>> begin Supplied data

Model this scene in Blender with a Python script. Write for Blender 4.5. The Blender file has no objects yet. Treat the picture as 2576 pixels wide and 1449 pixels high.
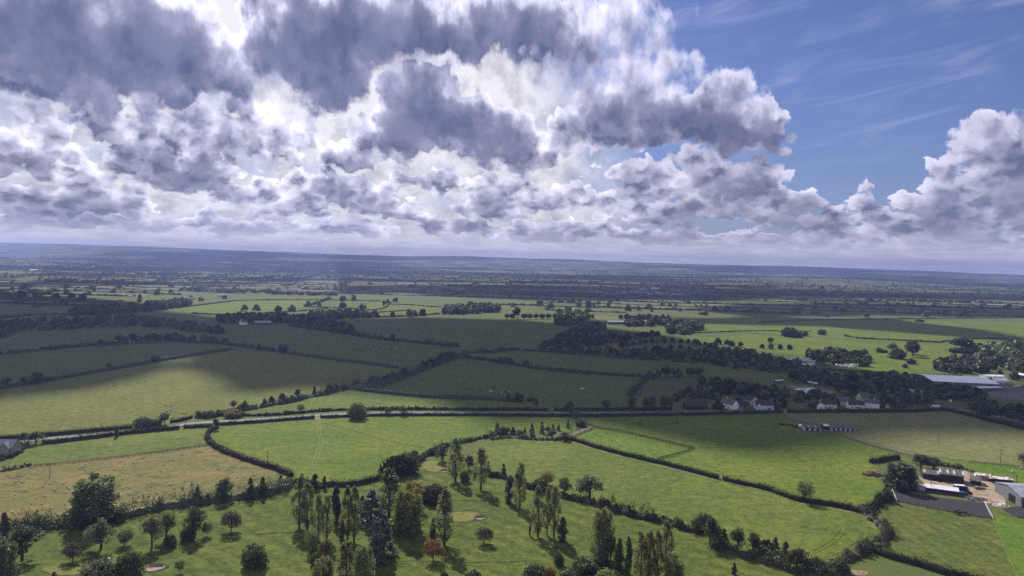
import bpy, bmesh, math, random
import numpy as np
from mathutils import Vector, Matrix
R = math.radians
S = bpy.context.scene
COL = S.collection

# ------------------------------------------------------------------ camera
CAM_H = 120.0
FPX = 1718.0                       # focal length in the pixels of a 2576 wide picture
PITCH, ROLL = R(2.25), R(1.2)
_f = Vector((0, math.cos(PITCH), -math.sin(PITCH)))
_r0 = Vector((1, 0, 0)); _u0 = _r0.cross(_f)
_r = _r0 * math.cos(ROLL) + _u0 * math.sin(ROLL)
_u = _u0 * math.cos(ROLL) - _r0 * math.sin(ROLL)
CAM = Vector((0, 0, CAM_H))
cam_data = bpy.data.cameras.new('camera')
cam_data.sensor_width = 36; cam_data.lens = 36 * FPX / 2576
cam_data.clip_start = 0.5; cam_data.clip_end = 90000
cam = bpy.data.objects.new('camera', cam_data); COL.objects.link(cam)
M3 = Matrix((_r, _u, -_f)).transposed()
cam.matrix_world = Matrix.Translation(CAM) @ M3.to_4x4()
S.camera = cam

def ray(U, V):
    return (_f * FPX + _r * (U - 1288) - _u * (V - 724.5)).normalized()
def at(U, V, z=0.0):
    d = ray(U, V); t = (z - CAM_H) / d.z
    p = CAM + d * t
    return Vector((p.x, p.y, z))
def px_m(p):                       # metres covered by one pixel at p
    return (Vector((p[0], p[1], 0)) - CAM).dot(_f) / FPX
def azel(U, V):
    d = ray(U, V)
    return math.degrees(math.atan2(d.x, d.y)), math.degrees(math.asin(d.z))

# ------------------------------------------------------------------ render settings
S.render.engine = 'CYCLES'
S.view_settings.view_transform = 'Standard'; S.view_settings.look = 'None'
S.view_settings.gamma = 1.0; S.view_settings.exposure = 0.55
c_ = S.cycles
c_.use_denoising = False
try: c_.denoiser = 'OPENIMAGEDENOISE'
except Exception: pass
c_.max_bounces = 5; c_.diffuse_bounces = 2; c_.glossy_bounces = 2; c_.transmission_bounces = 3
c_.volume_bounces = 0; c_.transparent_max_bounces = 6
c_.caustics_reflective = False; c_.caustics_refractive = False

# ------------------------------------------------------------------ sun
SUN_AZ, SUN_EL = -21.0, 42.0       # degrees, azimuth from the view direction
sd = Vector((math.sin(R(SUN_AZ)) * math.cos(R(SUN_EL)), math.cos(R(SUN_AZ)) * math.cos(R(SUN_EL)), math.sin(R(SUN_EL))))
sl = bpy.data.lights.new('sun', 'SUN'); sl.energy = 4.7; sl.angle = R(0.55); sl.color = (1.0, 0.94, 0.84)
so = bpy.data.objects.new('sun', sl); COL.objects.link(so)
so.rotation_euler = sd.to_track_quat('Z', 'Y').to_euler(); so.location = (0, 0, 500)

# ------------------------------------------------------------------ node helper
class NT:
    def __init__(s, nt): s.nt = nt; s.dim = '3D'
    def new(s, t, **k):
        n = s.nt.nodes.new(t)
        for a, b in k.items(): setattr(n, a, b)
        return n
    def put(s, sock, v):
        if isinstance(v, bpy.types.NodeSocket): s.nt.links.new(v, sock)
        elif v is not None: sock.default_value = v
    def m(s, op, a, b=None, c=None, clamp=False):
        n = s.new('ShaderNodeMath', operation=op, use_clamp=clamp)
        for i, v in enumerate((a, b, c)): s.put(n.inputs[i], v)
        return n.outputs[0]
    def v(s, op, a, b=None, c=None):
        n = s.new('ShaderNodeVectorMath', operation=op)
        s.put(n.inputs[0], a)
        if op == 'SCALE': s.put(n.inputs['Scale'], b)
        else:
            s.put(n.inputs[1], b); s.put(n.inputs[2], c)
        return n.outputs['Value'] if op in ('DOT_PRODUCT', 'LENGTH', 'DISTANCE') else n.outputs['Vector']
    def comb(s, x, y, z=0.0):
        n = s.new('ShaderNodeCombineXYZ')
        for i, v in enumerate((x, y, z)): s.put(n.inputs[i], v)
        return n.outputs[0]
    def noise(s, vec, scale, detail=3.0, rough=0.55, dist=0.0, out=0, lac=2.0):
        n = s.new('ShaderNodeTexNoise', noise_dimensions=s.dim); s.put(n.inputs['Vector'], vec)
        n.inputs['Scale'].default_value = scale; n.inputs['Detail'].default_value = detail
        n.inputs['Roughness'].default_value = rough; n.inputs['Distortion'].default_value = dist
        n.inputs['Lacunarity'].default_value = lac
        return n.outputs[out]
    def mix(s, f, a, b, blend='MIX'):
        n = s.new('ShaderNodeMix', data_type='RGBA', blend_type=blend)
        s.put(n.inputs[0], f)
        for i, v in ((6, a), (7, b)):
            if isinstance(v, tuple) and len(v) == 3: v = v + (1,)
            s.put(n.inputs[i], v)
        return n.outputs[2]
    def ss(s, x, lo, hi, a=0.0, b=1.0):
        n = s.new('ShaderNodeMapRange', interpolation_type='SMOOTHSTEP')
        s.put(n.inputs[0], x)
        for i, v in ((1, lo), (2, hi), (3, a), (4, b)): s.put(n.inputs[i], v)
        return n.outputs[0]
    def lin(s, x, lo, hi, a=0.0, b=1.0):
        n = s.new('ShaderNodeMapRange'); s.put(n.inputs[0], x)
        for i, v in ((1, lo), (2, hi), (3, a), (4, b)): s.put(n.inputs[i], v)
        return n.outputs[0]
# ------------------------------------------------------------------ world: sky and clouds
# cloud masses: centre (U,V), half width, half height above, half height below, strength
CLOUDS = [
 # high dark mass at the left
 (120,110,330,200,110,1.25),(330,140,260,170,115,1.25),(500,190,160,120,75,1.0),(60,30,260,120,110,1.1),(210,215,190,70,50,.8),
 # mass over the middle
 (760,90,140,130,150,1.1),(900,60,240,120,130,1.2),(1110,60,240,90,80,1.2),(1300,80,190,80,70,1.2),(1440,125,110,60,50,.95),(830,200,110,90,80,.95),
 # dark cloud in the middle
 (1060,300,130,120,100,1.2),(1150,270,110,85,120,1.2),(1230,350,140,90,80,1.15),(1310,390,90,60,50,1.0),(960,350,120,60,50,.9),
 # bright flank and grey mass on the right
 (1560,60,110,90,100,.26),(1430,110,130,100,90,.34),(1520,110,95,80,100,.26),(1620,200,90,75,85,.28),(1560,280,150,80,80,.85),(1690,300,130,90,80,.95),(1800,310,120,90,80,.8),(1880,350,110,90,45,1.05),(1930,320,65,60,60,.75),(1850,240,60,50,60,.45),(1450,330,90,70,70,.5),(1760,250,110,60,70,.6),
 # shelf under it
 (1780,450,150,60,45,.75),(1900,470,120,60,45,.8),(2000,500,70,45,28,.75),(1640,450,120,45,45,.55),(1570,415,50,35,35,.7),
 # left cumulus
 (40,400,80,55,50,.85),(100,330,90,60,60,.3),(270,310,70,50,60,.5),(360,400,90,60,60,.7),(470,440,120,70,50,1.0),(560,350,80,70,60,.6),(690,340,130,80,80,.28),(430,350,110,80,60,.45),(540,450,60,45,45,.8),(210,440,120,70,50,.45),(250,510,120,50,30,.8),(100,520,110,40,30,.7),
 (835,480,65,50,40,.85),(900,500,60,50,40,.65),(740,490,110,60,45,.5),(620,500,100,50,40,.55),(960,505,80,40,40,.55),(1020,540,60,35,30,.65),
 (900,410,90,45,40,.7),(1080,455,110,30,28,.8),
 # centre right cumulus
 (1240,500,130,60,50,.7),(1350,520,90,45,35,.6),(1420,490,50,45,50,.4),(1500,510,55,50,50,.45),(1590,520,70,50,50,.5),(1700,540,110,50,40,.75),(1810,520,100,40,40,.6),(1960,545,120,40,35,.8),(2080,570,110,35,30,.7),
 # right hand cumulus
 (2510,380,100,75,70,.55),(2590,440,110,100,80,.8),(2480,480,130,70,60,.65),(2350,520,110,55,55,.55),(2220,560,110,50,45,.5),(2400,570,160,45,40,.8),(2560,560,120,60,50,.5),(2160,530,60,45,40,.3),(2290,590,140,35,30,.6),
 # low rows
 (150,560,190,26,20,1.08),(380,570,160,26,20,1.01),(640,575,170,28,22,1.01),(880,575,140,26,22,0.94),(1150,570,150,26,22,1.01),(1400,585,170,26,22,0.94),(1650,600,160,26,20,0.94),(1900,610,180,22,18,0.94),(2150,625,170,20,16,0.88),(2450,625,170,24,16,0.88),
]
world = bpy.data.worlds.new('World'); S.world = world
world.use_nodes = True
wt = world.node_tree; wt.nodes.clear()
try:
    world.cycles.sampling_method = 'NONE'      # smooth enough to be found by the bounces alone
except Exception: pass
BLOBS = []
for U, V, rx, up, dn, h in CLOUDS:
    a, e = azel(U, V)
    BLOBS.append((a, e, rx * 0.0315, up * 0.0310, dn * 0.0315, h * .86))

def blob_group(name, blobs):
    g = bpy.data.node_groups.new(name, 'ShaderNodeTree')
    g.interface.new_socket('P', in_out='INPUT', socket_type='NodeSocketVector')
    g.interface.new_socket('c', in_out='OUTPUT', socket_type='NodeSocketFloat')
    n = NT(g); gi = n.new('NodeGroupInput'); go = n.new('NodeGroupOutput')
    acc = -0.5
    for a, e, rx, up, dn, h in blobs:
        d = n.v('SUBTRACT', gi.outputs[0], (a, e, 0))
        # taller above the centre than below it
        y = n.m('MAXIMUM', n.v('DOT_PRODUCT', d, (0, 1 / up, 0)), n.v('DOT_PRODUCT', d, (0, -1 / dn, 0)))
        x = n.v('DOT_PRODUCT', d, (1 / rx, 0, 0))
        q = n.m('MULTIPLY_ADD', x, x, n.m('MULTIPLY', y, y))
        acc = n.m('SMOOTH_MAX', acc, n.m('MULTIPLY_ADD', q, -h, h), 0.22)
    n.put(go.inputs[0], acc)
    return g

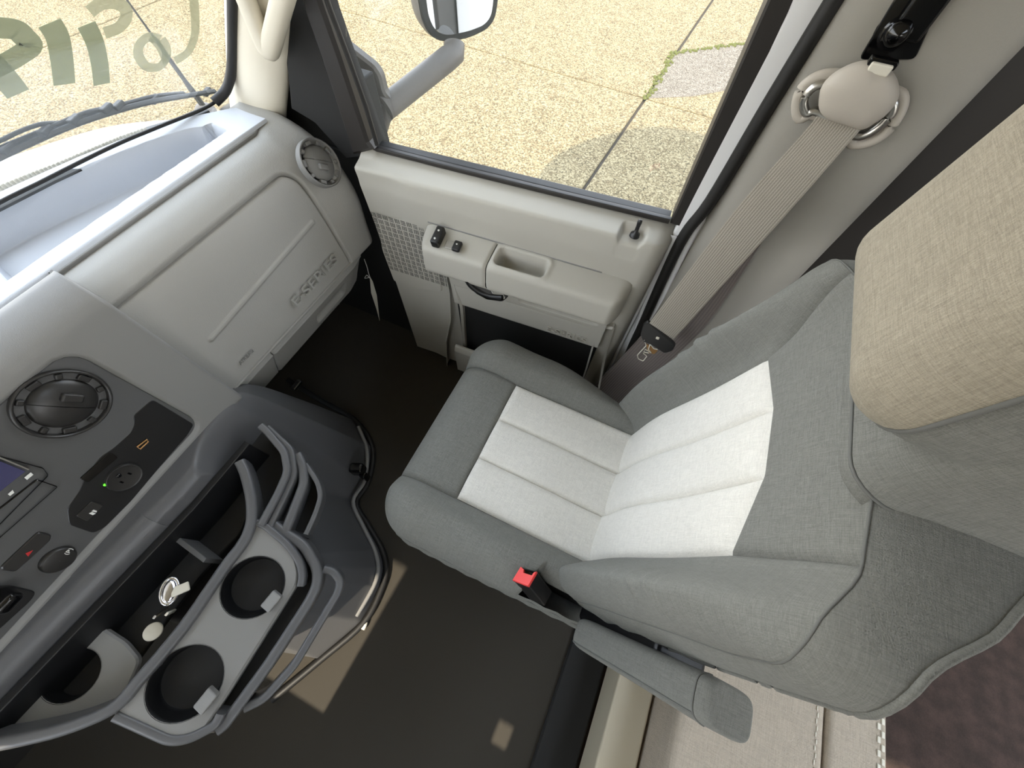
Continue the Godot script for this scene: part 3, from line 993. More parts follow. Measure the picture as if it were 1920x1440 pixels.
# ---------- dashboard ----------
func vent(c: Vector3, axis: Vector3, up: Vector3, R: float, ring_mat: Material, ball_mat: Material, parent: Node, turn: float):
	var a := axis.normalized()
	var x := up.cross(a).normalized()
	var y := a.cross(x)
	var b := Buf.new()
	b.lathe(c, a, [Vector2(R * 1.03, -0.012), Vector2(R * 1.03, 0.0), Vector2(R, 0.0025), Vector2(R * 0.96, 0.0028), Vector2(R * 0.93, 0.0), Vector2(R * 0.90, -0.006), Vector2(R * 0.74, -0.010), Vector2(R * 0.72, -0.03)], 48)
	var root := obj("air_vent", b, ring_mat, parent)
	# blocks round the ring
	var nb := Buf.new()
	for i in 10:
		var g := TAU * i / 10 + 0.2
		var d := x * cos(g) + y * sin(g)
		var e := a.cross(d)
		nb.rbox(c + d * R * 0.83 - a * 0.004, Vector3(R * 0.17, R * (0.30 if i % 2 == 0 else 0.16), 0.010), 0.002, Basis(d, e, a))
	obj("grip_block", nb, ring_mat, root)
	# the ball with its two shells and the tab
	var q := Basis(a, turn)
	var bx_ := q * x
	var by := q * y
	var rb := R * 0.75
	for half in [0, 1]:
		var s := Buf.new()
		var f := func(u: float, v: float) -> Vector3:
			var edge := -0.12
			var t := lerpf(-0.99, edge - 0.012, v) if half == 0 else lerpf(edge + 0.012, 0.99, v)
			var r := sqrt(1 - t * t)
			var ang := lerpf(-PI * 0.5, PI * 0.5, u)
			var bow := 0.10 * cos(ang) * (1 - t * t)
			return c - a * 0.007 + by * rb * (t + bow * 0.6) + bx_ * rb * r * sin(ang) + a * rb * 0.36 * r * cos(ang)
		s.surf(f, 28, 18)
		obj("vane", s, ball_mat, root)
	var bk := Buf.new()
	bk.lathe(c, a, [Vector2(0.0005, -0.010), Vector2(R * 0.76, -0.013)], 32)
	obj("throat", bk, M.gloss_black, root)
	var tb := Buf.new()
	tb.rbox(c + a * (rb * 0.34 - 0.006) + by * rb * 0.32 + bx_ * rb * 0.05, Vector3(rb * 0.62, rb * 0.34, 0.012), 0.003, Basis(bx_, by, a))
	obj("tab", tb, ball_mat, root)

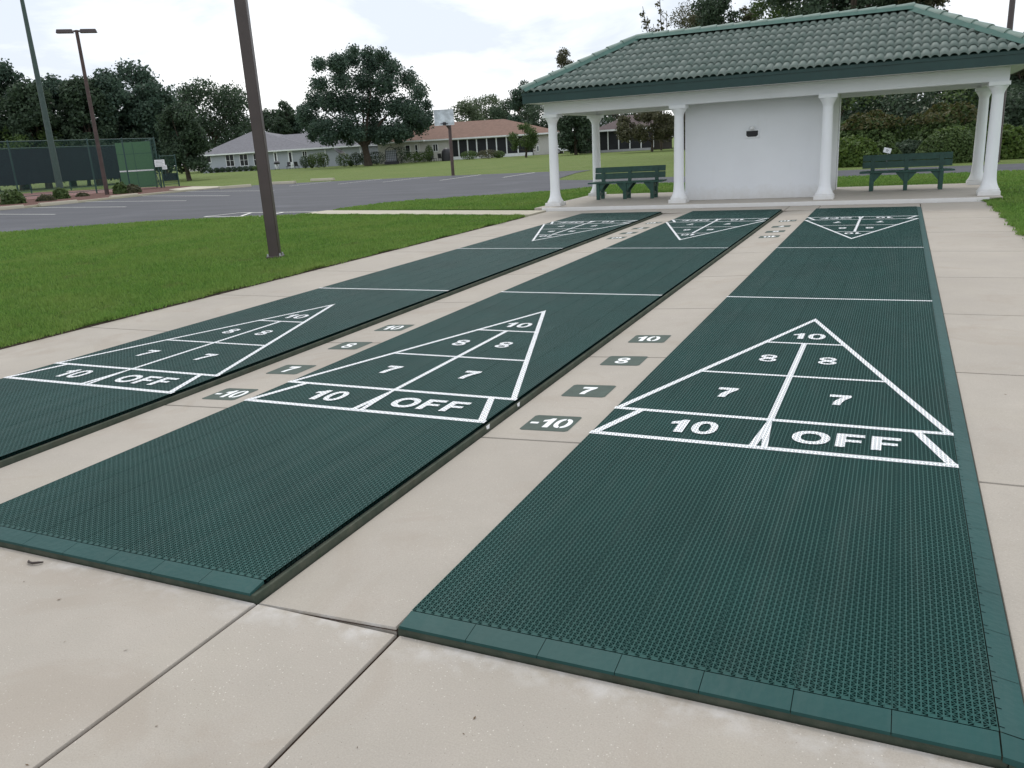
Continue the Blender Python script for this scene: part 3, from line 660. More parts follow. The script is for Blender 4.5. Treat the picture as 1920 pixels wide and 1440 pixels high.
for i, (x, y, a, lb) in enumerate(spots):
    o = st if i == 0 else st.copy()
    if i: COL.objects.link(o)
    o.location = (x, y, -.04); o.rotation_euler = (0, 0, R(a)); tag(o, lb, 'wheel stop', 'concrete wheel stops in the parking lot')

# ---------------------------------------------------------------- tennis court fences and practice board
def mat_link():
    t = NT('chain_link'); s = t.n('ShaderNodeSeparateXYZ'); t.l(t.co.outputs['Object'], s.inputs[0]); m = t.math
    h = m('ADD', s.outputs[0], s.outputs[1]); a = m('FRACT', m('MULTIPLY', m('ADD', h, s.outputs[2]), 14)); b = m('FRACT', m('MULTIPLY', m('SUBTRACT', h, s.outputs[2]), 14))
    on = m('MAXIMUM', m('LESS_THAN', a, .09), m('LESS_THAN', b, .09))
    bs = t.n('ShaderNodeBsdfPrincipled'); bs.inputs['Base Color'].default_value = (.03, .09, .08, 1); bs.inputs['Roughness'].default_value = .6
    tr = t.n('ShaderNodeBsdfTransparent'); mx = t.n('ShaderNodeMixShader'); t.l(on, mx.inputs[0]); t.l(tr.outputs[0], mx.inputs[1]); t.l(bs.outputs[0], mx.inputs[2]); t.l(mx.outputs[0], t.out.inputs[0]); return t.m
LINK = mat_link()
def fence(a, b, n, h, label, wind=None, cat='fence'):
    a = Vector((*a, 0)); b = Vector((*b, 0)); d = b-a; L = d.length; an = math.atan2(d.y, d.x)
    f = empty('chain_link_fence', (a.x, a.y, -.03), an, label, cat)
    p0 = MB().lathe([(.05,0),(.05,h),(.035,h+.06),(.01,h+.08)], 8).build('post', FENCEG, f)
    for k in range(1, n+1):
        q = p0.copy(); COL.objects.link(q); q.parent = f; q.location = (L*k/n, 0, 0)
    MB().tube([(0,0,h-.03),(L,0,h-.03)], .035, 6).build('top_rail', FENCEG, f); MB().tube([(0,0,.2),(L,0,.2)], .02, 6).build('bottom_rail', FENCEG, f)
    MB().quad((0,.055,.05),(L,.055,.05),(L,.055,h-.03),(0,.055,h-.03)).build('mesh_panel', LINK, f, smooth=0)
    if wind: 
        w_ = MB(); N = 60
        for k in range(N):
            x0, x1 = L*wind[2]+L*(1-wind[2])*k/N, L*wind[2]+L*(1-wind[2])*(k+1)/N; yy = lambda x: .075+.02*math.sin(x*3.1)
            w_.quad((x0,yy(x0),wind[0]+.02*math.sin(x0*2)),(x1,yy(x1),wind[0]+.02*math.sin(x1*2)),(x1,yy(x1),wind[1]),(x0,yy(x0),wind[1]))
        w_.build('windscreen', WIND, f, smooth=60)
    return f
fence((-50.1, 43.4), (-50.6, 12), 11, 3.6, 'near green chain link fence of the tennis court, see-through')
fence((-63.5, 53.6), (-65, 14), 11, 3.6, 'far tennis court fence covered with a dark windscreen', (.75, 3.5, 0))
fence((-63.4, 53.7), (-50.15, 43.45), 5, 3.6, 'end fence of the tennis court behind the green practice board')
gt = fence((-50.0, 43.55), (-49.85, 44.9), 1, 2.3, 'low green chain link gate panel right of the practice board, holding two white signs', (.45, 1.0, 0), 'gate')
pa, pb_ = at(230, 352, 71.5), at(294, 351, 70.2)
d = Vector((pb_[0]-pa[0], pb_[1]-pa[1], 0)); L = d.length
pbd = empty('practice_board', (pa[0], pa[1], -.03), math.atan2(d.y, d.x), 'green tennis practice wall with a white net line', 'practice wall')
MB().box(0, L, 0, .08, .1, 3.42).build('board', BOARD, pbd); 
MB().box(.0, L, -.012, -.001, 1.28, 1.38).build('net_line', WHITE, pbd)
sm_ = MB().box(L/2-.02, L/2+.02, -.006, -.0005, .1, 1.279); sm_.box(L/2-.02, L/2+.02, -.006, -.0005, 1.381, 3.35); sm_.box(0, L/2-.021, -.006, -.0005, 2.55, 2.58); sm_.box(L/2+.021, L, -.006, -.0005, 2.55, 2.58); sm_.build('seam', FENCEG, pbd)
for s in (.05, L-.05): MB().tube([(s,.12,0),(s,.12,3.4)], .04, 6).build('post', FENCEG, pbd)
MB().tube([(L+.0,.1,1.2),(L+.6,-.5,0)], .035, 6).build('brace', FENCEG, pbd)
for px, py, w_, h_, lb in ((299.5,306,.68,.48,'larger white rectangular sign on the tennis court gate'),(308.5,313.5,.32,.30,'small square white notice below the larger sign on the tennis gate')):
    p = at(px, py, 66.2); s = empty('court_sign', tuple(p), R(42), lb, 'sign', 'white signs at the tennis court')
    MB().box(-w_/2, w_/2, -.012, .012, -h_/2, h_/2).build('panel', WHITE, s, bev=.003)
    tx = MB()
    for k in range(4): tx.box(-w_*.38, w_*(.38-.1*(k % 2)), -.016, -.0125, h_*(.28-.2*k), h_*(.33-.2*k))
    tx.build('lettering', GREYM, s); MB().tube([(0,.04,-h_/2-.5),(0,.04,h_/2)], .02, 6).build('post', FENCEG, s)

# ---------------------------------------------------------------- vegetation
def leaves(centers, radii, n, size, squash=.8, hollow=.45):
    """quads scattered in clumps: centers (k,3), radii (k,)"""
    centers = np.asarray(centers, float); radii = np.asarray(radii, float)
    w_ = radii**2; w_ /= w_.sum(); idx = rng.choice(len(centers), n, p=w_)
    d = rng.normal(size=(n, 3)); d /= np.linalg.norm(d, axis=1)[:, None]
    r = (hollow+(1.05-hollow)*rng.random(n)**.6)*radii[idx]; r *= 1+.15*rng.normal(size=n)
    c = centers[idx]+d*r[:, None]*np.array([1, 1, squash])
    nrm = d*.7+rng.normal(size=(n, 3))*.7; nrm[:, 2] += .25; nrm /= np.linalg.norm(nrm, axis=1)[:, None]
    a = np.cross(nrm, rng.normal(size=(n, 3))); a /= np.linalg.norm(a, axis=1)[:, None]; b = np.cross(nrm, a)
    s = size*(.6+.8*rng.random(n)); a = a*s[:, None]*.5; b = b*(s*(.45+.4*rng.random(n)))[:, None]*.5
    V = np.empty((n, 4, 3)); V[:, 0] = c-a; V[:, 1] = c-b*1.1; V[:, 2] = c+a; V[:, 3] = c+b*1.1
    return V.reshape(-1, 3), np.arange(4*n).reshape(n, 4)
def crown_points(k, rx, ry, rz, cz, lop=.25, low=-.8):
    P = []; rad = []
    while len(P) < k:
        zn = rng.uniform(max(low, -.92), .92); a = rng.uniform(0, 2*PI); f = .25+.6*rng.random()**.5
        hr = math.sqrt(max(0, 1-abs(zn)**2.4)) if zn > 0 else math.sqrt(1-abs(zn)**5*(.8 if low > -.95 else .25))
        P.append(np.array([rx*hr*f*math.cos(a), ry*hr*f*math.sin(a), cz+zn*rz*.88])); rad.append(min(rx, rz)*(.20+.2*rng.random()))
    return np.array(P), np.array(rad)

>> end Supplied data

## Aim:
Print, exactly as written, the lines above from the first one to the one containing "COL = S.collection". Leave out pictures.

## Exercise answer:
Model this scene in Blender with a Python script. Write for Blender 4.5. The Blender file has no objects yet. Treat the picture as 2576 pixels wide and 1449 pixels high.
import bpy, bmesh, math, random
import numpy as np
from mathutils import Vector, Matrix
R = math.radians
S = bpy.context.scene
COL = S.collection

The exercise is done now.